Het grondgebied van Ten Boer kent, op basis van de door de gemeente Ten Boer opgestelde regiokaart met verwachte archeologische waarden, verschillende archeologische terreinen. Deze zijn, kort samengevat, de volgende:
Om deze regimes te vangen in de bestemmingsplanmethodiek bevat de verbeelding de volgende dubbelbestemmingen:
Bekende archeologische waarden (dubbelbestemming Waarde-Archeologie-1 )

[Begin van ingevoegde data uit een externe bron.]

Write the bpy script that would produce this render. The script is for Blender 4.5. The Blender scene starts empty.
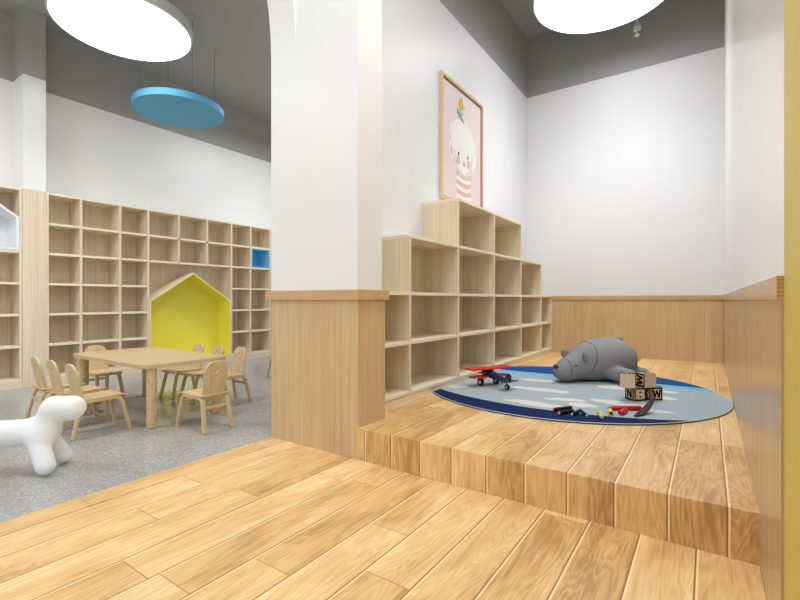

Hieronder vallen het AMK-terrein, de terpen, de historische kern en de boerenplaatsen. Deze hebben allen een hoge archeologische waarde. Om die reden is een beschermingsregime hier op zijn plaats. Dit beschermingsregime geldt voor bouwwerken groter dan 50 m2. Een omgevingsvergunning is vereist voor werkzaamheden over een oppervlakte groter dan 50 m2 en dieper dan 30 centimeter.
Verwachte archeologische waarden (dubbelbestemming Waarde-Archeologie-2)
Deze dubbelbestemming betreft de archeologisch hoge verwachtingswaarde. Omdat dergelijke vindplaatsen (nog) niet precies zijn te duiden, geldt voor een deel van het plangebied (met uitzondering van de gebieden met een zwaarder beschermingsregime, de twee archeologische monumenten, delen van het plangebied die al verstoord zijn én delen van het plangebied die al onderzocht zijn) een beschermingsregime dat van toepassing is voor bouwwerken groter dan 200 m2. Een omgevingsvergunning is nodig voor werkzaamheden over een oppervlakte groter dan 200 m2 en dieper dan 60 centimeter.
Archeologische rijksmonumenten
Het kerkterrein van Ten Boer is aangewezen als archeologisch rijksmonument. Dit gebied is niet op de verbeelding van dit bestemmingsplan aangegeven, aangezien dit terrein onder de bescherming van de Monumentenwet 1988 valt.